Ramón Ordaz | rordazq@hotmail.com

23 Jul, 2014 | No siempre el pasado arroja lastres, restos perdidos de piezas que faltaban para construir el mosaico de nuestra cultura. Incompleta anda nuestra historia como nuestra literatura. No hay más que lo que ha venido a la superficie, y sobre su espejismo se ha glosado bastante, se ha extraído hasta el mínimo detalle, se le ha puesto en diálogo con documentos de otras latitudes, nuevas interpretaciones han salido a la luz, y allí, en la noche que nos trae el día siguiente, el limbo nos espera.

Es la soledad que el lejano horizonte pone de bulto con el entendido que, detrás de él, amenaza otro horizonte igual. De allí, tanto soliloquio a nuestro alrededor, tanta ensimismada gente sin deriva, tantas disimuladas utopías, tanto ídolo con pies de barro, tanta libertad mitificada. Tanta gruta de adoración perpetua como última esperanza.

Hemos salido del laberinto y, cuando más nos creíamos en el espacio exterior, nos percatamos de que fatalmente no hemos dado con la salida.
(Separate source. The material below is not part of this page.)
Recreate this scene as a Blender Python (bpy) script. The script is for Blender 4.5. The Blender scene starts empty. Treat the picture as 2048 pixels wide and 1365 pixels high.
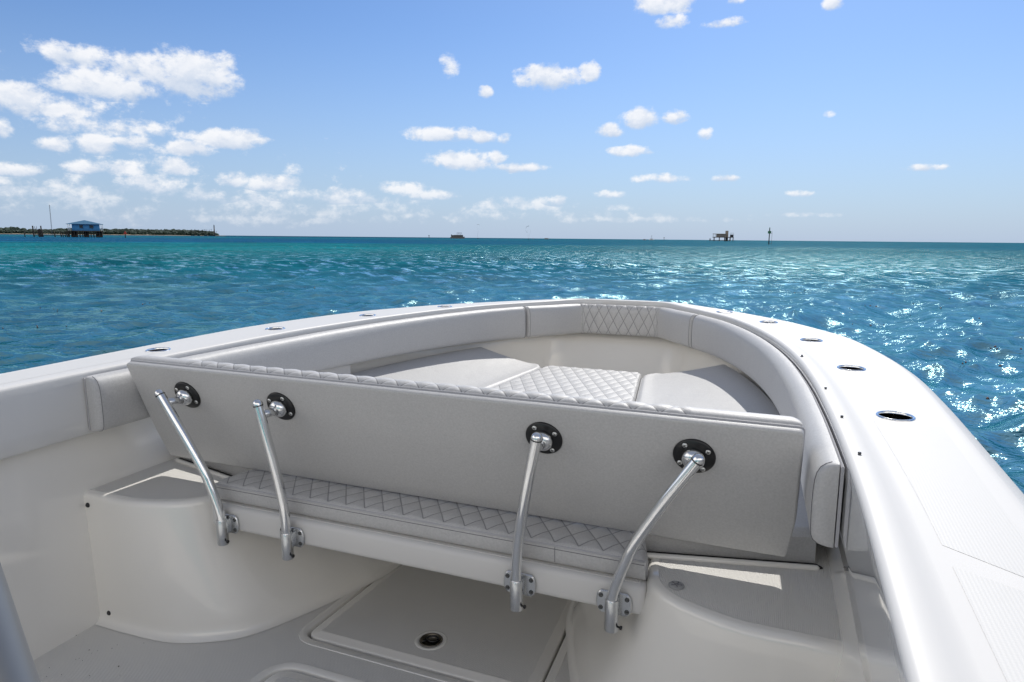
import bpy, bmesh, math, random
import numpy as np
from mathutils import Vector, Matrix, geometry
random.seed(7); RNG = np.random.default_rng(11)
SC = bpy.context.scene; COL = SC.collection
R = math.radians
# ------------------------------------------------------------------ camera (24 mm lens), boat frame and world frame
# boat frame: x to starboard, y to the bow, z up from the cockpit floor; the boat floats 1.5 degrees bow up
U = np.array([.00267, .0264, .99965]); U /= np.linalg.norm(U)
YW = np.array([0, 1., 0]); YW -= YW @ U * U; YW /= np.linalg.norm(YW)
RW = np.array([np.cross(YW, U), YW, U])
FLOOR_H = .32                                            # cockpit floor above the water
BM = Matrix([list(RW[i]) + [0] for i in range(3)] + [[0, 0, 0, 1]]); BM[2][3] = FLOOR_H
CAMB = np.array([1., 0., 1.339]); FPX = 1365.
def cv(px, py): return np.array([px - 1024., 682.5 - py, -FPX])
_l = -cv(-2406, 455); _l /= np.linalg.norm(_l)
_y = cv(1583, 442); _y -= _y @ _l * _l; _y /= np.linalg.norm(_y)
MC = np.array([_l, _y, np.cross(_l, _y)])
cam_d = bpy.data.cameras.new('camera'); cam = bpy.data.objects.new('camera', cam_d); COL.objects.link(cam)
cam_d.sensor_width = 36; cam_d.lens = FPX / 2048 * 36; cam_d.clip_start = .02; cam_d.clip_end = 60000
cam.matrix_world = BM @ Matrix([list(MC[i]) + [CAMB[i]] for i in range(3)] + [[0, 0, 0, 1]])
SC.camera = cam
CAMW = np.array(cam.matrix_world.translation)
def azel(px, py):
    r = RW @ (MC @ cv(px, py)); r /= np.linalg.norm(r)
    return math.atan2(r[0], r[1]), math.asin(r[2])
def far(px, d, z=0.):                                    # point on the water at azimuth of a column, d metres away
    a, _ = azel(px, 476.7 + .00925 * (px - 1024))
    return np.array([CAMW[0] + d * math.sin(a), CAMW[1] + d * math.cos(a), z])
def hgt(px, py, d): return CAMW[2] + d * math.tan(azel(px, py)[1])
# ------------------------------------------------------------------ world, sun, exposure
SUN_AZ, SUN_EL = R(2.0), R(43)
world = bpy.data.worlds.new('World'); SC.world = world; world.use_nodes = True
NT = world.node_tree; NT.nodes.clear()
def nd(t, kind, **kw):
    n = t.nodes.new(kind)
    for k, v in kw.items(): setattr(n, k, v)
    return n
def mth(t, op, a, b=None, c=None, clamp=False):
    n = t.nodes.new('ShaderNodeMath'); n.operation = op; n.use_clamp = clamp
    for i, v in enumerate((a, b, c)):
        if v is None: continue
        if isinstance(v, (int, float)): n.inputs[i].default_value = v
        else: t.links.new(v, n.inputs[i])
    return n.outputs[0]
def mixc(t, f, a, b, mode='MIX'):
    n = t.nodes.new('ShaderNodeMix'); n.data_type = 'RGBA'; n.blend_type = mode
    for s, v in ((n.inputs['Factor'], f), (n.inputs[6], a), (n.inputs[7], b)):
        if isinstance(v, (int, float)): s.default_value = v
        elif isinstance(v, tuple): s.default_value = (*v, 1)
        else: t.links.new(v, s)
    return n.outputs[2]
def sstep(t, x, lo, hi):
    n = t.nodes.new('ShaderNodeMapRange'); n.interpolation_type = 'SMOOTHSTEP'
    t.links.new(x, n.inputs[0]); n.inputs[1].default_value = lo; n.inputs[2].default_value = hi
    return n.outputs[0]
def build_sky():
    t = NT
    sky = nd(t, 'ShaderNodeTexSky', sky_type='NISHITA', sun_disc=False, sun_elevation=SUN_EL, sun_rotation=SUN_AZ,
             altitude=0, air_density=1.0, dust_density=.4, ozone_density=2.2)
    tc = nd(t, 'ShaderNodeTexCoord'); sx = nd(t, 'ShaderNodeSeparateXYZ'); t.links.new(tc.outputs['Generated'], sx.inputs[0])
    az = mth(t, 'ARCTAN2', sx.outputs[0], sx.outputs[1]); el = mth(t, 'ARCSINE', sx.outputs[2])
    p = nd(t, 'ShaderNodeCombineXYZ'); t.links.new(az, p.inputs[0]); t.links.new(mth(t, 'MULTIPLY', el, 1.35), p.inputs[1])
    def noise(scale, det, rough, vec, off=(0, 0, 0)):
        m = nd(t, 'ShaderNodeVectorMath', operation='ADD'); t.links.new(vec, m.inputs[0]); m.inputs[1].default_value = off
        n = nd(t, 'ShaderNodeTexNoise'); n.inputs['Scale'].default_value = scale; n.inputs['Detail'].default_value = det
        n.inputs['Roughness'].default_value = rough; t.links.new(m.outputs[0], n.inputs['Vector']); return n.outputs[0]
    n1 = noise(20, 11, .62, p.outputs[0]); n1u = noise(20, 7, .60, p.outputs[0], (-.004, .011, 0))
    n2 = noise(9, 4, .5, p.outputs[0], (3, 1, 0))
    C = [(390,146,98,48,50,1),(284,139,70,36,36,1),(191,170,112,34,27,1),(154,115,82,30,26,.85),(256,177,70,24,24,.9),(41,200,74,34,32,1),
         (120,217,104,28,23,.9),(205,255,150,26,23,.75),(109,289,42,18,15,.9),(191,286,54,27,22,.9),(266,286,50,20,15,.9),(369,300,64,18,15,.85),
         (458,279,76,23,20,1),(5,262,26,26,18,.8),(34,340,90,18,13,.75),(178,337,64,16,12,.75),(355,337,55,25,15,.85),(246,340,50,22,15,.75),
         (300,371,80,23,20,.75),(468,361,37,20,15,.85),(547,368,66,18,15,.8),(393,392,80,18,15,.65),(650,395,120,18,12,.65),(512,405,100,14,10,.55),
         (60,385,110,16,14,.6),(1097,158,74,28,24,1.05),(1178,144,24,20,20,.95),(900,144,20,36,20,.62),(971,185,15,13,12,.8),(886,269,70,18,15,.95),
         (967,274,28,13,12,.65),(1011,278,17,13,11,.65),(925,325,72,24,16,1),(993,316,22,15,14,.85),(1041,336,60,11,10,.85),(1220,262,28,15,14,.95),
         (1283,240,42,25,20,1.05),(1350,237,30,16,14,.95),(1340,8,64,40,24,1),(1343,45,36,18,13,.8),(1252,304,55,11,10,.75),(1322,358,55,11,10,.7),
         (1217,390,36,9,8,.65),(1115,402,30,11,10,.65),(1050,411,140,15,12,.55),(805,380,66,18,12,.75),(869,391,76,15,10,.68),(735,404,120,16,12,.58),
         (1452,46,50,12,11,.8),(1668,7,22,16,15,.8),(1470,0,22,13,12,.8),(1410,269,17,15,14,.8),(1450,357,28,8,8,.8),(1842,336,58,8,8,.82),
         (1607,388,46,8,7,.62),(1600,430,90,6,5,.5),(1656,229,15,9,8,.55),(1230,416,60,8,7,.5),(200,180,150,60,60,.35),(560,440,260,10,9,.45),(1250,440,200,7,6,.42),(190,395,360,60,50,.36),(640,425,340,36,24,.36),(150,220,210,80,60,.22),(330,330,260,50,40,.18),(1000,430,300,16,14,.34)]
    D = None; W0 = W1 = None
    for cx, cy, hw, hu, hd, w in C:
        a, e = azel(cx, cy); hw, hu, hd = hw * 1.22, hu * 1.25, hd * 1.2; sa = abs(azel(cx + hw, cy)[0] - azel(cx - hw, cy)[0]) / 2
        su = azel(cx, cy - hu)[1] - e; sd = e - azel(cx, cy + hd)[1]
        dx = mth(t, 'MULTIPLY_ADD', az, 1 / sa, -a / sa)
        dy = mth(t, 'MAXIMUM', mth(t, 'MULTIPLY_ADD', el, 1 / su, -e / su), mth(t, 'MULTIPLY_ADD', el, -1 / sd, e / sd))
        q = mth(t, 'MULTIPLY_ADD', dx, dx, mth(t, 'MULTIPLY', dy, dy))
        v = mth(t, 'MULTIPLY_ADD', q, -w, w)
        D = v if D is None else mth(t, 'MAXIMUM', D, v)
        if w > .6:
            vp = mth(t, 'MAXIMUM', v, 0.); h_ = mth(t, 'MULTIPLY', vp, mth(t, 'MULTIPLY_ADD', el, 1 / su, -e / su))
            W0 = vp if W0 is None else mth(t, 'ADD', W0, vp); W1 = h_ if W1 is None else mth(t, 'ADD', W1, h_)
    D = mth(t, 'MAXIMUM', D, -1.)
    D = mth(t, 'MULTIPLY', D, 1.18)
    vo = nd(t, 'ShaderNodeTexVoronoi', feature='SMOOTH_F1'); vo.inputs['Scale'].default_value = 46; vo.inputs['Smoothness'].default_value = .35
    wv = nd(t, 'ShaderNodeVectorMath', operation='ADD'); wc = nd(t, 'ShaderNodeCombineXYZ'); t.links.new(mth(t, 'MULTIPLY', n1, .02), wc.inputs[0]); t.links.new(mth(t, 'MULTIPLY', n2, .02), wc.inputs[1])
    t.links.new(p.outputs[0], wv.inputs[0]); t.links.new(wc.outputs[0], wv.inputs[1]); t.links.new(wv.outputs[0], vo.inputs['Vector'])
    puff = mth(t, 'SUBTRACT', .42, vo.outputs['Distance'])
    f = mth(t, 'MULTIPLY_ADD', mth(t, 'SUBTRACT', n1, .5), 2.3, D)
    f = mth(t, 'MULTIPLY_ADD', puff, .55, f)
    n4 = noise(85, 6, .65, p.outputs[0], (1, 7, 0)); f = mth(t, 'MULTIPLY_ADD', mth(t, 'SUBTRACT', n4, .5), 1.25, f)
    f = mth(t, 'MULTIPLY_ADD', mth(t, 'SUBTRACT', n2, .5), .7, f)
    alpha = sstep(t, f, .10, .92)
    lit = sstep(t, mth(t, 'MULTIPLY_ADD', puff, .12, mth(t, 'SUBTRACT', n1, n1u)), -.11, .07)
    rel = mth(t, 'DIVIDE', W1, mth(t, 'MAXIMUM', W0, .02)); top = sstep(t, mth(t, 'MULTIPLY_ADD', mth(t, 'SUBTRACT', n1, .5), 1.6, rel), -.75, .25)
    lit = mth(t, 'MULTIPLY', mth(t, 'MULTIPLY_ADD', lit, .45, .55), top)
    core = sstep(t, f, .75, 1.7)
    ccol = mixc(t, lit, (4.1, 4.75, 5.8), (7.0, 7.0, 7.1))
    ccol = mixc(t, mth(t, 'MULTIPLY', core, .35), ccol, (5.2, 5.6, 6.3))
    # hazy pale band close to the horizon
    hz = nd(t, 'ShaderNodeMapRange'); t.links.new(el, hz.inputs[0]); hz.inputs[1].default_value = R(17); hz.inputs[2].default_value = 0
    tint = mixc(t, 1., sky.outputs[0], (.50, .625, .81), 'MULTIPLY')
    base = mixc(t, mth(t, 'MULTIPLY', mth(t, 'POWER', hz.outputs[0], 1.5, clamp=True), .88), tint, (3.05, 3.85, 5.2))
    fade = sstep(t, el, R(.2), R(5)); fade = mth(t, 'MULTIPLY_ADD', fade, .55, .37)
    out = mixc(t, mth(t, 'MULTIPLY', alpha, fade), base, ccol)
    out = mixc(t, mth(t, 'MULTIPLY', sstep(t, el, R(24), R(50)), .55), out, (3.0, 3.15, 3.35))  # unseen upper sky greyed so its fill light is less blue
    # bright cloud band astern, out of view, added as fill light for the cockpit
    zc = mth(t, 'ADD', mth(t, 'MAXIMUM', sx.outputs[2], 0.), .25)
    pc = nd(t, 'ShaderNodeCombineXYZ'); t.links.new(mth(t, 'DIVIDE', sx.outputs[0], zc), pc.inputs[0]); t.links.new(mth(t, 'DIVIDE', sx.outputs[1], zc), pc.inputs[1])
    n3 = noise(1.6, 8, .6, pc.outputs[0], (5, 2, 0))
    astern = mth(t, 'MULTIPLY', mth(t, 'MULTIPLY', sstep(t, sx.outputs[1], .10, -.30), sstep(t, el, R(1), R(9))), sstep(t, el, R(44), R(24)))
    fill_cloud = mth(t, 'MULTIPLY', astern, sstep(t, n3, .34, .54))
    out = mixc(t, mth(t, 'MULTIPLY', fill_cloud, .90), out, (13.0, 12.2, 11.0))
    bg = nd(t, 'ShaderNodeBackground'); bg.inputs[1].default_value = .1; t.links.new(out, bg.inputs[0])
    w = nd(t, 'ShaderNodeOutputWorld'); t.links.new(bg.outputs[0], w.inputs[0])
build_sky()
world.cycles.sampling_method = 'MANUAL'; world.cycles.sample_map_resolution = 1024
sl = bpy.data.lights.new('sun', 'SUN'); sun = bpy.data.objects.new('sun', sl); COL.objects.link(sun)
sl.energy = 3.0; sl.angle = R(.53); sl.color = (1, .965, .905)
sd_ = Vector((math.sin(SUN_AZ) * math.cos(SUN_EL), math.cos(SUN_AZ) * math.cos(SUN_EL), math.sin(SUN_EL)))
sun.rotation_euler = sd_.to_track_quat('Z', 'Y').to_euler(); sun.location = sd_ * 50
vs = SC.view_settings; vs.view_transform = 'Standard'; vs.look = 'None'; vs.gamma = 1; vs.exposure = 0.5
SC.cycles.max_bounces = 8; SC.cycles.diffuse_bounces = 4; SC.cycles.glossy_bounces = 4; SC.cycles.caustics_reflective = False
SC.cycles.sample_clamp_indirect = 3; SC.cycles.sample_clamp_direct = 11; SC.cycles.use_denoising = True; SC.cycles.use_light_tree = False; SC.cycles.denoiser = 'OPENIMAGEDENOISE'; SC.cycles.denoising_input_passes = 'RGB_ALBEDO_NORMAL'; SC.cycles.denoising_prefilter = 'ACCURATE'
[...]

Hemos hecho vida dentro del laberinto, crecimos y nos multiplicamos dentro de él. Amamos el laberinto, no podemos vivir sin él, somos el laberinto. La independencia que alcanzamos en 1824, ganada la batalla definitiva en Huamanga, Ayacucho, no es más que un eufemismo de la historia. Una vez más, la libertad, esa ficción de todas las épocas, hizo sus transacciones transitorias para que las partes volvieran a su vida normal.

Luego, los nuevos acomodos, nuevas leyes, pondrían las cosas en donde estaban para que se cumpliera, ayer como hoy, el lampedusiano precepto: cambiarlo todo para que todo siga igual. Sin tardanza y contemporizando, grupos políticos, grupos económicos, grupos culturales le caen al recién construido panal y muy pronto sabrá cada quien cómo la miel no se regala ni se expende libremente. Toda separación es dolorosa, trae desconciertos, extravía los viejos derroteros, la maleza que se levanta borra los caminos, todo es un eterno recomenzar, y en esa tarea de Sísifo se ahogan antiguos logros y realizaciones, pasan a la trastienda obras y monumentos del pasado inmediato, y lo inminente vuelve a ser la manida y socorrida frase de Samuel Robinson. Inventamos o erramos, el oportuno subterfugio para perdernos de nuevo y continuar en el laberinto.

Un cronista nuestro, Manuel "Toñito" Narváez, hizo la parodia con irónica fuerza: "Inventamos y erramos". Sustituye los términos excluyentes por una conjunción que tiene tinte de fracaso. Esa obstinada pasión por lo nuevo, la moda y sus novedades, que más temprano que tarde termina en el tacho de la basura. Ideales, credos, doctrinas, ideologías, programas, fundamentos, teorías, leyes, hasta la historia misma, quedan condenadas a ese final.